1. They're antisocial - Ok, so maybe it's because I've been living in, well.. Brazil for the past couple of years where you'll sit on a bus and the person next to you will tell you the story of their life but in Buenos Aires - nobody talks on public transportation. Not even people who are WITH each other! Nancy and I would sound like such obnoxious Americans chit-chatting away!! But oh well... I don't think they thought we were rude, but it was still awkward...

2. Plain Janes - Porteña women are very laid back with their appearance. I rarely saw any woman wearing makeup, heels, or even anything colorful for that matter. But on the other hand, all the stores were filled with gorgeous colorful prints!! Ironic much?

3. Messi Messy Hair - Messi's clearly not the only Argentine who likes to sport awkward haircuts and I can't not mention the plethora of mullets I saw... Enough said?

4. Orgullo - Porteños are very proud. Obviously the rest of Latin America knows this pretty well. They love their country, their city, and their culture. They think that since their city looks a little bit more like Europe than the rest of the continent, they are superior to all (except Brazilians, but that's my next point). But what I saw firsthand wasn't and "I'm better than you," kind of pride, but a "I take care of my stuff," kind of pride. Especially the cab and bus drivers. In BsAs and La Plata, it's rude to slam a cab door because it's "their car," and in Buenos Aires, the bus drivers pimp their rides!!

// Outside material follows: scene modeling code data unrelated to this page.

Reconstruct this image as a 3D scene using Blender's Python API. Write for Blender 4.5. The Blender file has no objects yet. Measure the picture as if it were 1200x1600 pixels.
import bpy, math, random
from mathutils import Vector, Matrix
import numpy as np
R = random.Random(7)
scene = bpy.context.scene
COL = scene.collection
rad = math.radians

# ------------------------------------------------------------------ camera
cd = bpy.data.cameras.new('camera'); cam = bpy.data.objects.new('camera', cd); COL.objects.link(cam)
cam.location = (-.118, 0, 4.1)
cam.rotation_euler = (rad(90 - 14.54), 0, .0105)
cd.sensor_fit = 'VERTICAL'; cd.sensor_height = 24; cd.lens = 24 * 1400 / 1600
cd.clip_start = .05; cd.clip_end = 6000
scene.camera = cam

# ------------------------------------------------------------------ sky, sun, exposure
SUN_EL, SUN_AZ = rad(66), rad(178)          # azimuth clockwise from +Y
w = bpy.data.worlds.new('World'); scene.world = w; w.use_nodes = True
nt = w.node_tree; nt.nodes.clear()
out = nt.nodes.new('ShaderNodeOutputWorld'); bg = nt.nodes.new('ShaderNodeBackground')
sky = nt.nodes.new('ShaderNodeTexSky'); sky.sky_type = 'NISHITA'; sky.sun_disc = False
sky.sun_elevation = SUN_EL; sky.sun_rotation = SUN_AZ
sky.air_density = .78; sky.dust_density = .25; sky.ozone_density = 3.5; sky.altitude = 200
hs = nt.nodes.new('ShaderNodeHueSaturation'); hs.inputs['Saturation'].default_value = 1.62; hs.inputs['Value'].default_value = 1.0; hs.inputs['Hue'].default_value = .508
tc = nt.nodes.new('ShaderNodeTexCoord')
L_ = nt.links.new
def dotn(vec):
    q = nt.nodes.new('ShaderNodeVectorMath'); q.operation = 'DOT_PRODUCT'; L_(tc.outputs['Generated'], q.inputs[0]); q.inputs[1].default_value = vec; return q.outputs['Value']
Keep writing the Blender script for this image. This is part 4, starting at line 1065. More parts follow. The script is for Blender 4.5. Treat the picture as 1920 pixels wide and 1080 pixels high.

5. Caca - Ok, they take care of their stuff except their sidewalks! I thought SP was bad with people who don't pick up after their animals, but in BsAs, it was EVERYWHERE and not just a neighborhood here and there. And nobody seemed to care! In São Paulo, you'll hear a person mumbling a, "filho da puta, why don't people pick up their dog's shit?" here and there, but in BsAs, everyone skipped over it without a groan or mumble!

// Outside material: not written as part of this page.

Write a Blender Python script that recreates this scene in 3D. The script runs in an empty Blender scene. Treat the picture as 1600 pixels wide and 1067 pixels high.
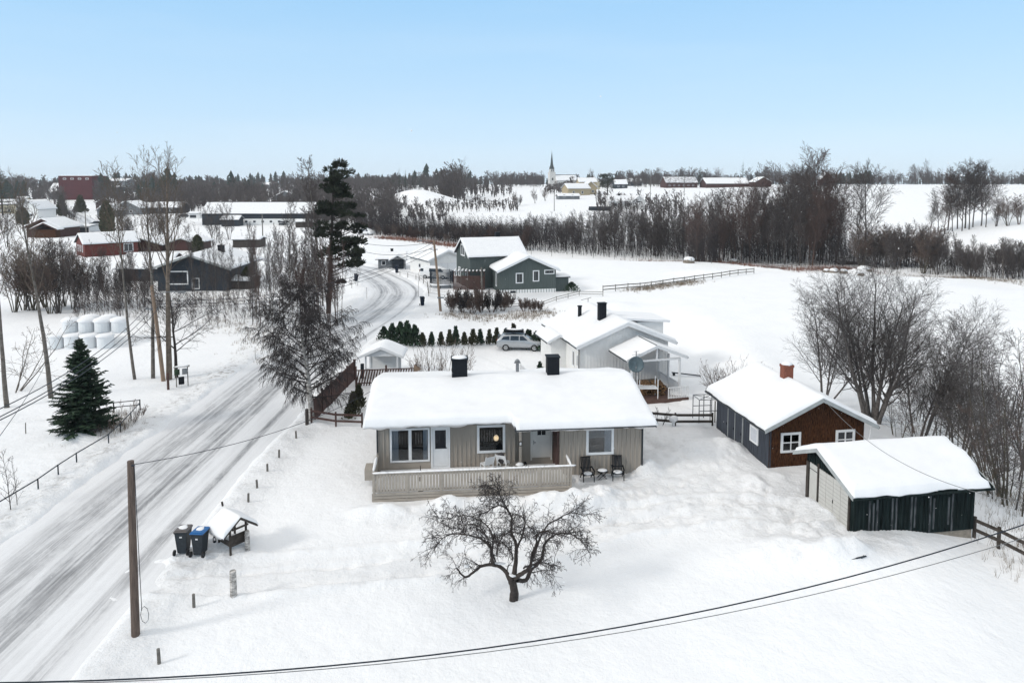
import bpy, math, random
import numpy as np
from mathutils import Vector
R=math.radians
sc=bpy.context.scene; col=sc.collection
rnd=random.Random(7)
# ---------------------------------------------------------------- camera
H=15.5; F=1067.; TH=R(4.5); PY0=288+F*math.tan(TH); CT,ST=math.cos(TH),math.sin(TH)
cd=bpy.data.cameras.new('camera'); cam=bpy.data.objects.new('camera',cd); col.objects.link(cam)
cd.sensor_width=36; cd.lens=36*F/1600; cd.shift_y=-(533.5-PY0)/1600; cd.clip_start=.1; cd.clip_end=9000
cam.location=(0,0,H); cam.rotation_euler=(R(90)-TH,0,0); sc.camera=cam
# ---------------------------------------------------------------- noise + terrain function
def _h(i,j,s):
    n=(i.astype(np.int64)*374761393+j.astype(np.int64)*668265263+s*974634777)&0x7fffffff
    n=((n^(n>>13))*1274126177)&0x7fffffff
    return ((n^(n>>16))&0xffff)/65535.
def vnoise(x,y,s=0):
    xi=np.floor(x);yi=np.floor(y);fx=x-xi;fy=y-yi
    fx=fx*fx*(3-2*fx);fy=fy*fy*(3-2*fy)
    a=_h(xi,yi,s);b=_h(xi+1,yi,s);c=_h(xi,yi+1,s);d=_h(xi+1,yi+1,s)
    return (a*(1-fx)+b*fx)*(1-fy)+(c*(1-fx)+d*fx)*fy-.5
def fbm(x,y,s=0,o=3):
    r=0;a=1.
    for k in range(o): r=r+a*vnoise(x*2**k,y*2**k,s+k*7);a*=.5
    return r
def sst(x,a,b):
    t=np.clip((x-a)/(b-a),0,1); return t*t*(3-2*t)
AZ=np.array([-.9,-.35,-.2,0,.1,.25,.45,.6,.75,1.0])
DD=np.array([0,100,120,140,170,210,250,300,350,450,550,700,1000,1600,4500.])
ZT=np.array([
[0,0,0,0,0,0,0,0,.5,1.5,4,9,14,16,20],
[0,0,0,0,0,0,0,1,2,4,7,10,14,16,20],
[0,0,0,0,0,0,1,3,5,7.5,10,12.5,14.5,16,18],
[0,0,0,0,-3,-1,1.5,4,6,9.3,11.5,14,14.8,15,16],
[0,0,0,-.2,-3.5,-1.5,1.2,4.5,6.3,9.3,11.5,14,14.8,15,16],
[0,0,0,-.5,-4,-2,.5,3,6,10,13.4,14.6,15,15,15],
[0,0,-.3,-3,-4,-1,2.5,6,9,13,14.8,15.2,15,15,15],
[0,0,-1,-4,-3,1,4,8,10.5,13.5,15,15.2,15,15,15],
[0,-.3,-3,-3,4.5,6.2,6.4,7.5,10,13.5,15,15.2,15,15,15],
[0,-.5,-3,-1,5.5,7,7,8,10,13.5,15,15,15,15,15]])
RC=[(-17.7,-30),(-17.8,15),(-18.2,30),(-18.5,45),(-18.7,58),(-18.0,68),(-16.8,78),(-16.1,88),(-16.6,97),(-18.7,105),(-22.4,114),(-27,123),(-34,131),(-44,138),(-60,146)]
def catmull(P,n):
    P=[np.array(p,float) for p in P]; P=[2*P[0]-P[1]]+P+[2*P[-1]-P[-2]]; o=[]
    for i in range(1,len(P)-2):
        for k in range(n):
            t=k/n;a,b,c,d=P[i-1:i+3]
            o.append(.5*((2*b)+(-a+c)*t+(2*a-5*b+4*c-d)*t*t+(-a+3*b-3*c+d)*t**3))
    o.append(P[-2]); return np.array(o)
RP=catmull(RC,8)
def pdist(X,Y,P):
    best=np.full(np.shape(X),1e9)
    for i in range(len(P)-1):
        ax,ay=P[i][:2];bx,by=P[i+1][:2];dx,dy=bx-ax,by-ay
        t=np.clip(((X-ax)*dx+(Y-ay)*dy)/(dx*dx+dy*dy),0,1)
        best=np.minimum(best,np.hypot(X-ax-t*dx,Y-ay-t*dy))
    return best
def z0(X,Y):
    X=np.asarray(X,float);Y=np.asarray(Y,float)
    az=np.clip(X/(np.abs(Y)+1.),-.89,.99);D=np.clip(Y,0,4400)
    i=np.clip(np.searchsorted(AZ,az)-1,0,len(AZ)-2);j=np.clip(np.searchsorted(DD,D,side='right')-1,0,len(DD)-2)
    u=(az-AZ[i])/(AZ[i+1]-AZ[i]);v=(D-DD[j])/(DD[j+1]-DD[j])
    u=u*u*(3-2*u); v=v*.5+.5*v*v*(3-2*v)
    z=(ZT[i,j]*(1-u)+ZT[i+1,j]*u)*(1-v)+(ZT[i,j+1]*(1-u)+ZT[i+1,j+1]*u)*v
    # low ground round the white house
    z=z-1.15*sst(X,-9,-2)*(1-sst(X,16,24))*sst(Y,44,50)*(1-sst(Y,74,92))
    # fall to the stream beside the garage
    z=z-.75*sst(X-.15*(Y-30),16.5,22)*(1-sst(Y,60,80))
    z=z-1.6*sst(X-.12*(Y-30),22,30)*(1-sst(Y,60,80))
    z=z+.25*fbm(X/30,Y/30,3)*sst(Y,60,120)
    return z
def zf(x,y): return float(z0(x,y))
def ray(px,py):
    a=(px-800)/F;b=(PY0-py)/F
    return np.array([a,CT+b*ST,b*CT-ST])
_TT=12.*1.006**np.arange(930)
def at(px,py,dz=0.):
    d=ray(px,py);T=_TT
    for _ in range(3):
        hit=H+d[2]*T<=z0(d[0]*T,d[1]*T)+dz;k=int(np.argmax(hit)) if hit.any() else len(T)-1
        hi=T[k];lo=T[max(0,k-1)];T=np.linspace(lo,hi,24)
    return (d[0]*hi,d[1]*hi,zf(d[0]*hi,d[1]*hi))
def atY(px,py,Y):
    d=ray(px,py);t=Y/d[1];return (d[0]*t,Y,H+d[2]*t)
# ---------------------------------------------------------------- materials
M={}
def nd(nt,t,**k):
    n=nt.nodes.new(t)
    for a,b in k.items():
        if a in n.inputs: n.inputs[a].default_value=b
        else: setattr(n,a,b)
    return n
def mat(name,c,rough=.7,var=.15,scale=6.,bump=0.,bscale=40.,metal=0.,stretch=None,spec=.3,c2=None,coat=0.):
    m=bpy.data.materials.new(name);m.use_nodes=True;nt=m.node_tree;b=nt.nodes['Principled BSDF']
    b.inputs['Roughness'].default_value=rough;b.inputs['Metallic'].default_value=metal;b.inputs['Specular IOR Level'].default_value=spec
    b.inputs['Coat Weight'].default_value=coat
    tc=nd(nt,'ShaderNodeTexCoord');mp=nd(nt,'ShaderNodeMapping');nt.links.new(tc.outputs['Object'],mp.inputs[0])
    if stretch: mp.inputs['Scale'].default_value=stretch
    n=nd(nt,'ShaderNodeTexNoise',Scale=scale,Detail=5.,Roughness=.62);nt.links.new(mp.outputs[0],n.inputs['Vector'])
    cr=nd(nt,'ShaderNodeValToRGB');nt.links.new(n.outputs['Fac'],cr.inputs[0])
    lo=[max(0,x*(1-var)) for x in c];hi=[min(1,x*(1+var)) for x in (c2 or c)]
    cr.color_ramp.elements[0].position=.32;cr.color_ramp.elements[0].color=(*lo,1)
    cr.color_ramp.elements[1].position=.68;cr.color_ramp.elements[1].color=(*hi,1)
    nt.links.new(cr.outputs[0],b.inputs['Base Color'])
    if bump:
        n2=nd(nt,'ShaderNodeTexNoise',Scale=bscale,Detail=4.);nt.links.new(mp.outputs[0],n2.inputs['Vector'])
        bp=nd(nt,'ShaderNodeBump',Strength=bump,Distance=.02);nt.links.new(n2.outputs['Fac'],bp.inputs['Height']);nt.links.new(bp.outputs[0],b.inputs['Normal'])
    M[name]=m;return m
mat('roof_snow',(.79,.795,.81),.75,.015,1.5,.5,3.,c2=(.81,.815,.825))
mat('beige_paint',(.335,.298,.258),.65,.1,1.2,stretch=(1,1,.25))
mat('beige_rail',(.35,.315,.275),.65,.12,2.)
mat('white_paint',(.72,.73,.74),.5,.05,3.)
mat('offwhite_wall',(.78,.775,.76),.6,.05,2.)
mat('door_white',(.7,.71,.72),.45,.04,2.)
mat('door_grey',(.74,.72,.68),.45,.04,2.)
mat('glass_dark',(.018,.022,.028),.06,.3,2.,spec=.6)
mat('black_metal',(.008,.010,.014),.6,.25,6.,spec=.15)
mat('dark_roof',(.035,.04,.046),.6,.25,6.)
mat('grey_barge',(.36,.38,.38),.6,.12,3.)
mat('blue_grey_board',(.045,.052,.066),.9,.35,3.,.4,20.,stretch=(4,4,.35))
mat('brown_board',(.02,.008,.004),.9,.6,5.,.6,20.,stretch=(4,4,.8),c2=(.072,.03,.014),spec=.12)
mat('green_black_board',(.003,.007,.007),.9,.4,2.,.5,20.,stretch=(4,4,.3),c2=(.012,.02,.02),spec=.12)
mat('pale_weathered',(.022,.028,.032),.9,.6,3.,.4,20.,stretch=(3,3,.5),c2=(.085,.09,.095),spec=.12)
mat('garage_door',(.50,.49,.46),.55,.05,3.)
mat('concrete',(.26,.23,.19),.9,.25,4.,.4,30.)
mat('brick',(.2,.07,.045),.85,.35,14.,.5,30.)
mat('brown_fence',(.075,.042,.036),.8,.3,4.,stretch=(2,2,.4))
mat('grey_wood',(.16,.15,.135),.85,.35,4.,.4,30.)
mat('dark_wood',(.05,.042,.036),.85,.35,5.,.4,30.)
mat('pole_wood',(.115,.085,.07),.85,.35,5.,.5,30.,stretch=(4,4,.4))
mat('light_pole_wood',(.23,.165,.12),.85,.3,5.,.5,30.,stretch=(4,4,.3))
mat('bark',(.045,.037,.033),.9,.4,9.,.6,25.)
mat('bark_red',(.085,.055,.045),.9,.4,9.,.6,25.)
mat('bark_olive',(.085,.075,.055),.9,.4,9.,.6,25.)
mat('bark_pale',(.20,.175,.15),.9,.35,3.,.5,25.,stretch=(1,1,3))
mat('aspen_bark',(.14,.125,.11),.9,.45,2.5,.5,25.,stretch=(1,1,2))
mat('twig_dark',(.036,.03,.03),.9,.3,9.)
mat('twig_red',(.09,.06,.052),.9,.3,9.)
mat('twig_shrub',(.13,.095,.08),.9,.3,9.)
mat('twig_tan',(.12,.095,.075),.9,.3,9.)
mat('bark_far',(.095,.083,.077),.9,.4,9.)
mat('alder_twig',(.095,.085,.082),.9,.35,9.)
mat('alder_bark',(.10,.09,.085),.9,.4,6.,.5,25.)
mat('old_trunk',(.15,.12,.095),.9,.4,3.,.5,25.,stretch=(1,1,2))
mat('birch_bark',(.30,.28,.26),.85,.75,5.,.4,20.,stretch=(1,1,2.5),c2=(.42,.4,.38))
mat('spruce_needle',(.016,.034,.02),.85,.45,1.2,c2=(.03,.055,.03))
mat('pine_needle',(.014,.022,.014),.85,.45,1.5,c2=(.03,.036,.022))
mat('thuja_needle',(.028,.034,.02),.85,.45,2.5,c2=(.06,.06,.03))
mat('dry_grass',(.19,.15,.11),.95,.35,3.)
mat('far_twig',(.085,.072,.068),.95,.3,.1)
mat('far_needle',(.028,.042,.036),.95,.3,.1)
mat('dark_paint',(.022,.03,.04),.6,.2,2.,stretch=(4,4,.5))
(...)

6. Machismo - Apparently Argentine men, like most latin men, are pretty "macho." They play soccer with their boys, they want to be the breadgivers, etc... But in Buenos Aires, they get together in large groups and go to parillas, order a few bottles of wine, pop champagne, and are all about the man hugging and kissing on the cheek. I would tell you I was exagerating but in my 3 nights in Buenos Aires, I saw this at two different restaurants. And then at the clubs I saw groups of guys dancing with each other... which brings me to my next point...

7. No se baila - Porteños don't dance much. And when they do, it's not necessarily with someone of the opposite sex. At the clubs we went to, there were tonnsss of people on the dance floor - chatting. And goofing around. Jumping here and there. And then dancing to the choreographed Brazilians songs that would play. And then there were the random groups of guys dancing with each other. We found out one of these groups were from Cordoba because they tried talking to us, so maybe it's not a Porteño thing?

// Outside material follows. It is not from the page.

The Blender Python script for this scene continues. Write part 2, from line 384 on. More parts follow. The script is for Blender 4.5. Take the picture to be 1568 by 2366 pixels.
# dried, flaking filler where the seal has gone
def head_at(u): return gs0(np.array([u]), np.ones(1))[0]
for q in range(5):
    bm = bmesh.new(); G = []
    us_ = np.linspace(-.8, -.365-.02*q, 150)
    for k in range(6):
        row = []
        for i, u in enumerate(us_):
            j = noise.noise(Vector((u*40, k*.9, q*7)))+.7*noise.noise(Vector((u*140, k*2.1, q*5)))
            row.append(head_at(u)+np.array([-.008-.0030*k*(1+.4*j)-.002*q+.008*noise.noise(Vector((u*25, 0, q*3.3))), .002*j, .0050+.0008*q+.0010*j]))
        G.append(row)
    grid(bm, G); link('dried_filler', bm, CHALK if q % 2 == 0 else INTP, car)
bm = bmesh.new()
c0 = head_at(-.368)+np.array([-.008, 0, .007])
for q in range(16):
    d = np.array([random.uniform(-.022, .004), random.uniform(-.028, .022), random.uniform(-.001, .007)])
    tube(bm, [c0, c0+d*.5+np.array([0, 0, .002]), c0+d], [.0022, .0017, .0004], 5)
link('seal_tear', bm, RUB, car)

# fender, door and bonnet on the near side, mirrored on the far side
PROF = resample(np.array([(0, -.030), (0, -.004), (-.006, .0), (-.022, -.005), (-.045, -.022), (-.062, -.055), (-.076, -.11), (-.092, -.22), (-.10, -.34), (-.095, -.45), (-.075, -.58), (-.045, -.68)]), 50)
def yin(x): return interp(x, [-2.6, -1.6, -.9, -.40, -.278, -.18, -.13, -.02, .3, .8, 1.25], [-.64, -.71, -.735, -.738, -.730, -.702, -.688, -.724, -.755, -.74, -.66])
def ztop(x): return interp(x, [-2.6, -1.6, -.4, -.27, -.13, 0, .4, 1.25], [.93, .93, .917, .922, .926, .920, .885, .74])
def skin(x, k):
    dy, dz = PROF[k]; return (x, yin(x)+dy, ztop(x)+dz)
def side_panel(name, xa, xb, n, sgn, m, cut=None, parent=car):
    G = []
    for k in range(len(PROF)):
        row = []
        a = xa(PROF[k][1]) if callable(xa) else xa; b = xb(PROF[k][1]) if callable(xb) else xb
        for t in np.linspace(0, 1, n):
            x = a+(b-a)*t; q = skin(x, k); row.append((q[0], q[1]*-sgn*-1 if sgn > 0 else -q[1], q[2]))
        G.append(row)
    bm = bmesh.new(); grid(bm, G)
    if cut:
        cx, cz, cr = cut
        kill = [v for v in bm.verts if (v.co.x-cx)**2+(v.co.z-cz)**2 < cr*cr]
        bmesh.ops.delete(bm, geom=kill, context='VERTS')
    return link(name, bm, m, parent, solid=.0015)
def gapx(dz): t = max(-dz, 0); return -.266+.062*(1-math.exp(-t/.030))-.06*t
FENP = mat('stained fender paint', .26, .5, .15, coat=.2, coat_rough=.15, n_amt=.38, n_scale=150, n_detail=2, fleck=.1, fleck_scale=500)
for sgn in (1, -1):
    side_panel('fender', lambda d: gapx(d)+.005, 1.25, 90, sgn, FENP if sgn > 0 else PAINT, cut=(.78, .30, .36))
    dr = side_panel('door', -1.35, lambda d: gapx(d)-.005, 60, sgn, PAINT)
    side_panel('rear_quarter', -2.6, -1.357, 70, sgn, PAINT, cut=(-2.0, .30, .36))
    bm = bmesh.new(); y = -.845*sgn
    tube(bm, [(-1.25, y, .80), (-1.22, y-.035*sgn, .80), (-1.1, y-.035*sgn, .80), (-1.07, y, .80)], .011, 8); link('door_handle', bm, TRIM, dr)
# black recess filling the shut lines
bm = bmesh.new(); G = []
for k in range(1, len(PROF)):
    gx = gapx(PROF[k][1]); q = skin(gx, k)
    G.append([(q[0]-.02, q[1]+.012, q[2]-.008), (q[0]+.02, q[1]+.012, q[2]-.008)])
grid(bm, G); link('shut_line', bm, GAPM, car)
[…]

8. Les Encanta Brasil - One thing I was actually shocked about was how much they love Brazil. It may be the fact that we've invaded their hotels, hostels and shopping malls for the cheap peso. Or because they look up to our economy and soccer skills. Either way, it was kind of funny considering Brazilians in general, like most South Americans, tend to make fun of Argentines... a lot.

9. Odian a Cristina - They hate their president. And they love their politics. This is one thing I admired about them. Nancy kept telling me how everyone always talks about politics there which is something you don't see in Brazil at all! When we talk about politics it's to talk shit about the corrupt leaders we have and then we don't do anything about it... *sigh.

10. No se Olvide - They don't forget. Anything. The dictatorship (there are trials going on right now and symbols/murals/paintings all over not letting people know they shouldn't forget how horrible it was), their economy and status before 2001 (still bitter about that too...), their soccer stats (Nancy's friend in La Plata is a soccer encyclopedia), and they're ancestory (Italian food is huge there!)....

I guess that's it? Hope you enjoyed my Buenos Aires/La Plata recap!!